— begin Supplied material —
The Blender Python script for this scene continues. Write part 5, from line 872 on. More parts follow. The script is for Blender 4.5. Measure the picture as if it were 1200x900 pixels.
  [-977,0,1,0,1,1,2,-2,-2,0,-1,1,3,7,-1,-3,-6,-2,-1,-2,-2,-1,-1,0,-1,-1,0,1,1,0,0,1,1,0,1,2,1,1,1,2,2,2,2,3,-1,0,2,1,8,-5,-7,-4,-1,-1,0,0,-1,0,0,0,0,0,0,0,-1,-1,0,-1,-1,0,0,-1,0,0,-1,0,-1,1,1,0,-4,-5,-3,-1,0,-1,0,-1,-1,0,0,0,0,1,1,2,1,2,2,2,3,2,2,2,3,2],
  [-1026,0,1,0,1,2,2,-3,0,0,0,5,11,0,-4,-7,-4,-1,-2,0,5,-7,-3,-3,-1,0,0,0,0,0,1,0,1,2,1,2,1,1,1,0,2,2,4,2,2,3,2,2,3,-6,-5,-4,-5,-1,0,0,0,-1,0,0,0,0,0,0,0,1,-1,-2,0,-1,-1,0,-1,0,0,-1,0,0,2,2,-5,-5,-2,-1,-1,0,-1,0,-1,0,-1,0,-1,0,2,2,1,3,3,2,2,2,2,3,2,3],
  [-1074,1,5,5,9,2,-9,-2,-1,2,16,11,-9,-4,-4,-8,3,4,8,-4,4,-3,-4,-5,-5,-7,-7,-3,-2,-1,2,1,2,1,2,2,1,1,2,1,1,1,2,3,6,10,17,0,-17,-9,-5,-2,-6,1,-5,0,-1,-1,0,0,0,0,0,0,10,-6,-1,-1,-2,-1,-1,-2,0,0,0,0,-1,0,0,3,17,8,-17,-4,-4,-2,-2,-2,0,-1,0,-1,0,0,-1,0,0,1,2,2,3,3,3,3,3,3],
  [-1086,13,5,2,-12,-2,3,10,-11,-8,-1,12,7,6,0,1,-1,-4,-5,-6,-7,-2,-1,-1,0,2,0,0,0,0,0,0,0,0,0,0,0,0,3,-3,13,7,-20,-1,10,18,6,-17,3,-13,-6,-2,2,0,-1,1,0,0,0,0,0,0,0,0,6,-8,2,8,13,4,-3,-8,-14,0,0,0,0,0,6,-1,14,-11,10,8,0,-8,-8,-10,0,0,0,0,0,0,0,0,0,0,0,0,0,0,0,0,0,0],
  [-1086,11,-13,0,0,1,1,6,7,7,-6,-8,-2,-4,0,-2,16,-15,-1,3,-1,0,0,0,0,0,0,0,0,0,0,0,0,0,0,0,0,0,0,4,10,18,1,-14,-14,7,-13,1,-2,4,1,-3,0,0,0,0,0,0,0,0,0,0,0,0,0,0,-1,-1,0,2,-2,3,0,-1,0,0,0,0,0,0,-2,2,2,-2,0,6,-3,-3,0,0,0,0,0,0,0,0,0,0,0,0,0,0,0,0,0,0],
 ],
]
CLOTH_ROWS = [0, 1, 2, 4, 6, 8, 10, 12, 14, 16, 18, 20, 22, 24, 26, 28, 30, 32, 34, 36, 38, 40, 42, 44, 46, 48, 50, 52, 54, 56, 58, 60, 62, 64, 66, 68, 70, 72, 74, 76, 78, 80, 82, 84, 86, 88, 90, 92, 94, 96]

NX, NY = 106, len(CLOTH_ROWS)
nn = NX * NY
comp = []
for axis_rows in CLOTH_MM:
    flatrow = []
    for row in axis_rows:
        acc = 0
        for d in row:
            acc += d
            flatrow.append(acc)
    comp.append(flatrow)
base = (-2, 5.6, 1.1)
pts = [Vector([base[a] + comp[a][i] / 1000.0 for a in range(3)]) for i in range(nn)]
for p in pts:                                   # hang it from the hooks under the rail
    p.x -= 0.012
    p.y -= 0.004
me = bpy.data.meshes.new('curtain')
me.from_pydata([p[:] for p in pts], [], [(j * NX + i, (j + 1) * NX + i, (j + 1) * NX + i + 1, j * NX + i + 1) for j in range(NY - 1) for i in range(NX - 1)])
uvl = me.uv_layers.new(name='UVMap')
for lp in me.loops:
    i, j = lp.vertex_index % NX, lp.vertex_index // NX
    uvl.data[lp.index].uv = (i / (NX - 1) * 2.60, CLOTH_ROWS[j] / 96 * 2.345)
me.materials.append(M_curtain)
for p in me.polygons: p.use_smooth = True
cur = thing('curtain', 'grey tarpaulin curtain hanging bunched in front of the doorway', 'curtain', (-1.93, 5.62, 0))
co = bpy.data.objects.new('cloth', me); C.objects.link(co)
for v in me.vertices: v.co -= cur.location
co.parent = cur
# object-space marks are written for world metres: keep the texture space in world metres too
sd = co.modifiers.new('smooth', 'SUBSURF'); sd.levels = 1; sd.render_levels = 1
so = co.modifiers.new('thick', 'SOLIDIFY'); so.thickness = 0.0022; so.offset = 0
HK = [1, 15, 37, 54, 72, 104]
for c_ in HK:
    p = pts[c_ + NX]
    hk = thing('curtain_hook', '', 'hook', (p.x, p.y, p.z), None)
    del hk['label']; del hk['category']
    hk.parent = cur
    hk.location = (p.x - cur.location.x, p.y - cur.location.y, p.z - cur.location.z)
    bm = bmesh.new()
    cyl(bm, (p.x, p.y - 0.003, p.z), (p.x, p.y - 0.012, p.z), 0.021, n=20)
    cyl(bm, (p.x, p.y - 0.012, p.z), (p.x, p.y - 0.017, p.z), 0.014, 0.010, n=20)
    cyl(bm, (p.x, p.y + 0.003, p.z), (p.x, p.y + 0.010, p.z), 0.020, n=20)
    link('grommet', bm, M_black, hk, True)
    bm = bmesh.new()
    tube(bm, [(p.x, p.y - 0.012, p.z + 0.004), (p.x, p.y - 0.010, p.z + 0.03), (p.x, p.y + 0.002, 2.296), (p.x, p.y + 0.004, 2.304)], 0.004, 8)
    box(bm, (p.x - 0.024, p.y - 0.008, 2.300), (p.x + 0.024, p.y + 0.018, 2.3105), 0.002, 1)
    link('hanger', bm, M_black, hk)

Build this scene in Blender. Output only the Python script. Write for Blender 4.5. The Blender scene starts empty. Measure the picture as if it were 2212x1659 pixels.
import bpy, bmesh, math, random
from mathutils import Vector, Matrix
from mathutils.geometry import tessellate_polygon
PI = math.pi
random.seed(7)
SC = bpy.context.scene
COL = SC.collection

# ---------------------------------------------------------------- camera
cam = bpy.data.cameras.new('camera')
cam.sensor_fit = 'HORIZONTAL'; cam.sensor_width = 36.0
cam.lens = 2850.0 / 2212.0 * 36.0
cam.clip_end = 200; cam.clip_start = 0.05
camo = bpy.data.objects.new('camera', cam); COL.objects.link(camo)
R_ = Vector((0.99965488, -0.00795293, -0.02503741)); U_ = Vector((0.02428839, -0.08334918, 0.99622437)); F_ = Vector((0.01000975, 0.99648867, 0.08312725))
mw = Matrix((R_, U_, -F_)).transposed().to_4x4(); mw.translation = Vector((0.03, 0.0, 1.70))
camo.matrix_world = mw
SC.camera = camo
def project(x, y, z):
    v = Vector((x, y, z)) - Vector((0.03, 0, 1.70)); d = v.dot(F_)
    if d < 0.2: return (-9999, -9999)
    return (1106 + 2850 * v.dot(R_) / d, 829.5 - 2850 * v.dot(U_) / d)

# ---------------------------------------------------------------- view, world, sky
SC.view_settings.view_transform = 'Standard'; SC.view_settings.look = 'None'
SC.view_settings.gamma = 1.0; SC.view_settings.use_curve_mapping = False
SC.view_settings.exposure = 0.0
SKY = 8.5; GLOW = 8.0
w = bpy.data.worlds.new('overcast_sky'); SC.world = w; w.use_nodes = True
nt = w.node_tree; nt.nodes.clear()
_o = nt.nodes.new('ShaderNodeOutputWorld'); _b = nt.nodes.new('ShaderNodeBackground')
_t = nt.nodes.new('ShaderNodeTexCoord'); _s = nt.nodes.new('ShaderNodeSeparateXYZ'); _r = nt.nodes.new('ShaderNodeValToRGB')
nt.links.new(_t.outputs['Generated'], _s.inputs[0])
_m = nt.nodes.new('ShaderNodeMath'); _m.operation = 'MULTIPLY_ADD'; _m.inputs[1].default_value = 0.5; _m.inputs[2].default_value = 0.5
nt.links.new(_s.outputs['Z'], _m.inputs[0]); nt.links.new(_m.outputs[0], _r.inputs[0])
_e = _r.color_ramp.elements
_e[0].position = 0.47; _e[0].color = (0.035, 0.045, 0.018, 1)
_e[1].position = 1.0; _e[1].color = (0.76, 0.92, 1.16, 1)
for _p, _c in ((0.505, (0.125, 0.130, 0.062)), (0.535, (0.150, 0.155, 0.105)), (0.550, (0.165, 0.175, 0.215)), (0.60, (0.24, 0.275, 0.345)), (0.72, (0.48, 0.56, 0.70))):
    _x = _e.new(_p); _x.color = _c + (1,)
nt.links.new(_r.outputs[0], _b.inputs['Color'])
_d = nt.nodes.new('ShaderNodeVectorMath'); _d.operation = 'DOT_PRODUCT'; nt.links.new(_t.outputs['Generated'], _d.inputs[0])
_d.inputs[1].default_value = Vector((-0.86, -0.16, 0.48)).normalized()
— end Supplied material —
### Your instructions
Repeat exactly, and only, the lines from the one containing "Build this scene" through the one containing "COL = SC.collection", both included.

### Solution
Build this scene in Blender. Output only the Python script. Write for Blender 4.5. The Blender scene starts empty. Measure the picture as if it were 2212x1659 pixels.
import bpy, bmesh, math, random
from mathutils import Vector, Matrix
from mathutils.geometry import tessellate_polygon
PI = math.pi
random.seed(7)
SC = bpy.context.scene
COL = SC.collection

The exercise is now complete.